Supplier management is a complex, multi-step process that’s a fundamental aspect of an organisation’s success. However, despite its importance, it remains a highly manual process for so many businesses — which can lead to a slew of inefficiencies that affect every stage of the procure-to-pay (P2P) lifecycle. Luckily, there is an easier way to do things.
Supplier Management Impacts Your Business
Never before has business resilience and continuity been so vital for organisations to incorporate into every single process, and supplier management is no exception.

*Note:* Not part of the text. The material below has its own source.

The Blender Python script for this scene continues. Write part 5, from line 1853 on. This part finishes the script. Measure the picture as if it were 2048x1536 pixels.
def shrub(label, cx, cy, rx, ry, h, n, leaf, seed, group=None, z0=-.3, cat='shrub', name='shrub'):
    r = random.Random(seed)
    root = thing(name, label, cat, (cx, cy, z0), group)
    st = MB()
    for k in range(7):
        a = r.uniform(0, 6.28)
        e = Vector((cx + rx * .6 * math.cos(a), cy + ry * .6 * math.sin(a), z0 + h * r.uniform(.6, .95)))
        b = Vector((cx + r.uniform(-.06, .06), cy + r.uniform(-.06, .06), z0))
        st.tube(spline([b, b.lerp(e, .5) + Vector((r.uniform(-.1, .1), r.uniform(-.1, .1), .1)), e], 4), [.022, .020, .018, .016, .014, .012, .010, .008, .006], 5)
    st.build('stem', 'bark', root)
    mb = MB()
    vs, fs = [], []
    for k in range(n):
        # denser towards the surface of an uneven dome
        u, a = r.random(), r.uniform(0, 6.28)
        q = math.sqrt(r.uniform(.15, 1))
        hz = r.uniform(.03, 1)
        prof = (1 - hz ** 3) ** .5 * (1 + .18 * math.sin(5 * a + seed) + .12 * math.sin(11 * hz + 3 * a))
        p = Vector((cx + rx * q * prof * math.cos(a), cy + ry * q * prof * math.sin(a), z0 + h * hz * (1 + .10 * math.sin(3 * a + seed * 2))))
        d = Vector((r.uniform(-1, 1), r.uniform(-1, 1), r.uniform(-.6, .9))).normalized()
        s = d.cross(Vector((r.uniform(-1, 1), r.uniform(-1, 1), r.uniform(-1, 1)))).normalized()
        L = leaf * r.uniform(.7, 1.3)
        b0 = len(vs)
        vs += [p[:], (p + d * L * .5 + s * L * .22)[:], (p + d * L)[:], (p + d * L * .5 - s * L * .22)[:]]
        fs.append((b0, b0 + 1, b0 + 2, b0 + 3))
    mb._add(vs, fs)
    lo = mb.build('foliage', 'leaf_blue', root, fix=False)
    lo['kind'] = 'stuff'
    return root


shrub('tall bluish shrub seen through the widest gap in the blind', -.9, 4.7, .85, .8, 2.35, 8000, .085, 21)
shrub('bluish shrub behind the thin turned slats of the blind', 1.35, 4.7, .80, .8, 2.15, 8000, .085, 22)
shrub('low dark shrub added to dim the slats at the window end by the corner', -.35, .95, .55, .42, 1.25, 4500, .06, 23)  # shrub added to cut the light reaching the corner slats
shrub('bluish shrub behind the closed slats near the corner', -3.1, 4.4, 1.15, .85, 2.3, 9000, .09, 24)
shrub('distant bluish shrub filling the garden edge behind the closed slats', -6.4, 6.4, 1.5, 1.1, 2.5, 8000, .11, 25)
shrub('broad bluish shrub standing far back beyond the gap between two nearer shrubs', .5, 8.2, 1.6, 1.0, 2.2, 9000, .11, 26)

There is an inherent value to supplier relationships. The relationships built with your suppliers can benefit your organisation in many ways. Collaborating with suppliers and involving them in the supplier management process helps build longer-lasting, trust-based relationships that can be leveraged in the future. Not surprisingly, a recent survey found that 58% of finance professionals interviewed said their supplier relationships were more strategically important than a year ago, with 74% reporting that suppliers are essential to their continued growth. The importance of supplier relationships is likely to keep growing; as organisations focus on moving their businesses forward and preventing future supply chain vulnerability.
How it Affects Supply Chains
Risk: When you’re entrusted with financial and business data as AP teams are, manually managing sensitive information via paper, emails and phone calls drastically increases risk, as no chain of custody or audit trails can be tracked.
Compliance: Manual supplier management makes it difficult to monitor and regulate purchasing channels and ensure compliance with e-invoicing policies.
Visibility: Without full transparency into supplier invoices and payments, tracking down who did what on each supplier account is a cumbersome task that can easily lead to slow processing times and other delays that can negatively impact supply chains.
How it Affects Cashflow
Cashflow visibility: Manual supplier management doesn’t lend itself well to tracking cash activities, making it much harder to get an accurate read on your cash position. Poor cashflow visibility can ultimately lead to less optimal payment terms and cash on hand.
Supplier communication: Strengthening supplier relationships is virtually impossible without having open, ongoing communication. Without automation, communication with suppliers must be done via email and phone calls, which only creates more inefficiencies. A lack of collaboration with suppliers will only weaken your negotiating position come contract renewal time.
Automation: The Key to Business Continuity and Resistance
Automation delivers efficiencies that bolster bottom lines and helps prevent doing business with the wrong partner. Supplier management solutions help businesses evaluate and monitor suppliers and their associated risks before even engaging with them.
Accounts payable plays a critical role in supplier relationships. Closely managing supplier relationships and ensuring suppliers are getting paid have always been crucial to preserving the integrity of supply chains and limiting disruption. And now, bolstering supply chains and supplier relationships have moved straight to the forefront of AP priorities. It can be unnerving when supply chains are disrupted by forces outside of a business’s control, and the ability to keep supply chains open is vital for business continuity. Being able to fall back on quality, long-lasting vendor relationships is a sound way to contain the ramifications of those disruptions.